I've read a number of books about spies. Their trade secret is homework. Every action that seems to go right with a mere shrug is made possible by unimaginable hours of unseen preparation, backup preparation, and backup-backup preparation. A spy's edge over the rest of us is that they're willing to do that work, and we never expect it because we imagine we live in a world where people aren't capable of it.
This musician went so far out of his way to wrong me on multiple occasions that it defied all expectation. He "put in the work" whenever our paths crossed.
Was I rude to him? Did I steal work from him? Had I wronged a friend of his? Nope. My sin was that I was overly familiar and friendly with him once on a gig a very long time ago. I'd spoken to him with an easy camaraderie that he didn't believe I'd earned. That's it. Yep, that small. I noted his reaction immediately, an experience I haven't had before or since. There was a contemptuously curdled sneer that didn't appear on his face. It filled the room. His capacity for sour contempt was.....enormous. It was scored like a movie scene. It came with cellos.
I wasn't actually important to him, strangely enough. At all. A mere blip on his screen, so his efforts against me weren't constantly ongoing. But whenever I appeared on his radar, he'd get busy. I think he was a guy constantly on the lookout for radar blips.
I don't know how many blips he tracked, but I've observed, at a distance, several others. And I know for a fact that even one of his peers/friends saw him clearly. That musician (let's call him "Seth", not his real name) is a solemn part of the chorus of Facebook eulogizers.
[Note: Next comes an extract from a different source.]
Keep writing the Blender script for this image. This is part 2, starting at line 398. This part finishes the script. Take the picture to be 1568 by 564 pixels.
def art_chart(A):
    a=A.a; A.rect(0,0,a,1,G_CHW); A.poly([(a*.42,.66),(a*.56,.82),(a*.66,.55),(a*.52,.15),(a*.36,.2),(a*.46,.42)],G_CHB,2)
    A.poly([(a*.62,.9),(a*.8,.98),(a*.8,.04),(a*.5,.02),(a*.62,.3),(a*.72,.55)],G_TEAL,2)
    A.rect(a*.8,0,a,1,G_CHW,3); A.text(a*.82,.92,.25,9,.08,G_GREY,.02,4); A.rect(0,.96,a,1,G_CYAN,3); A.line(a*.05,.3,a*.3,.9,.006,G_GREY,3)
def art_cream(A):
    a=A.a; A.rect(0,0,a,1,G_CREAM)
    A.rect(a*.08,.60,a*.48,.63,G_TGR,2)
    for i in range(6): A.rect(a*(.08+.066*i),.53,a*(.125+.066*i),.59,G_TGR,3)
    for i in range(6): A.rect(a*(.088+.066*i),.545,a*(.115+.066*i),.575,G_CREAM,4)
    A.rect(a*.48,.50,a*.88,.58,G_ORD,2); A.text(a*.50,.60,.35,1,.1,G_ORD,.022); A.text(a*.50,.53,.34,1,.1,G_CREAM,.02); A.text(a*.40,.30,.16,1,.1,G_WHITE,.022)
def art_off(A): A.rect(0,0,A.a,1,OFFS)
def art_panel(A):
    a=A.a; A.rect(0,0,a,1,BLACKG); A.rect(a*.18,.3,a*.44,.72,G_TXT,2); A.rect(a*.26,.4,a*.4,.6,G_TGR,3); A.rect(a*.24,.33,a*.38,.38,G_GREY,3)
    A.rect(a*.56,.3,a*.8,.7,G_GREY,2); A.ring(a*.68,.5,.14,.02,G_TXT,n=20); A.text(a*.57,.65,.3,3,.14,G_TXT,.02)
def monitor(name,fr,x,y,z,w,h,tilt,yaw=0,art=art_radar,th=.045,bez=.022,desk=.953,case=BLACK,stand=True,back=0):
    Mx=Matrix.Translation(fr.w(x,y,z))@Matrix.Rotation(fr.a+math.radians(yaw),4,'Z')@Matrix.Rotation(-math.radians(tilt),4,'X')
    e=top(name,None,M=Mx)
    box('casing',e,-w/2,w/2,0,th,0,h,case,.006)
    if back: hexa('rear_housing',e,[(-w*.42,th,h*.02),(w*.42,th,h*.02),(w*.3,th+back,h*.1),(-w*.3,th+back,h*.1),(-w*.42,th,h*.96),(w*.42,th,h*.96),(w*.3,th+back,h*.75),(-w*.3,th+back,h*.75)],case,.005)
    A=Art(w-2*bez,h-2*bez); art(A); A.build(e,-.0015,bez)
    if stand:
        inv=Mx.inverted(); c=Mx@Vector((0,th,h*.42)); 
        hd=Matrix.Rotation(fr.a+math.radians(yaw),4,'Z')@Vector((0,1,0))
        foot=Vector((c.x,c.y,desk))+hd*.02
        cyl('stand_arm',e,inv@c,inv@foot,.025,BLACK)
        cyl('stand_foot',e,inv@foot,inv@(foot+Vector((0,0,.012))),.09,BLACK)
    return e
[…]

While Seth was never tortured by the guy (because he holds a prominent position in the business, so this guy was obliged to kiss up to him, not kick down), I once quietly complained about him to Seth, who rolled his eyes in displeasure at the sound of the name. So at least one knew....but kept it quiet.
I'm not uttering his name, you'll notice, and I'm no shrinking violet. Some people exercise an uncanny level of control. A guy who can curdle the whole room is someone you innately know not to mess with. Even after he's gone.
He taught me that there are predators moving among us, managing not to be recognized or explicitly acknowledged despite their egregious behavior. It's a horrifying thought, but at least today there is one less of them.
The above is, I think/hope, interesting even for non-musicians. And it's intended as a stand-alone. But I can't resist adding, as a sidebar mostly for any musicians reading along, this extra bit of color:
Truth is, there are plenty of awful, nasty-assed musicians near the top of the food chain in NYC. More garden-variety assholes, without the supernatural predatory component. I always tried to steer clear — easy enough, since Broadway pits and Nestle's Quick jingles were never my targets, even though that's where the money is.
As I sold my web site, which had grown beyond all intention, to a silicon valley corporation, I ran across all sorts of Silicon Valley characters. Guys with $100 million in the bank, who do enormous deals and drive super cars. Guys people have heard of. Guys so powerful that they can afford to be super-friendly and cool 100% of the time, because if they don't like something about you, they can simply eat you....and, as they do, they'd never stop grinning. Everything goes their way! Life's so great! :)
See the tale of Vrtra within the larger story of my sale of Chowhound.com
They each had reason to bully me or lie to me, because, for a cosmic five seconds I'd appeared on their radar because community web sites were the rage among the Big Boys and I had the most prominent food one. From one perspective, I briefly joined their league. But from a more realistic perspective, I'd become chum in their water, and thus imperiled. Just because they value you, or even "like" you, doesn't mean they want to do well by you. I, after all, love chickens and potatoes.
I got through it and receded back into obscurity. And while I never really got back into the music scene, I did briefly brush by a couple of the old music biz assholes, smelling their distinctive musk and remembering how they act — their malevolent gangster ways, hypercompetitiveness, and lavish self-importance — and it just made me laugh and laugh. Which was not what I expected.
Remember "Lil Archies"? The comic books where Archie, Jughead, Veronica, etc., are all 1/4 size because they're little kids? The music gangsters looked like "Lil Gangsters", and they just seemed absolutely ADORABLE. I wanted to pet them like bunny rabbits.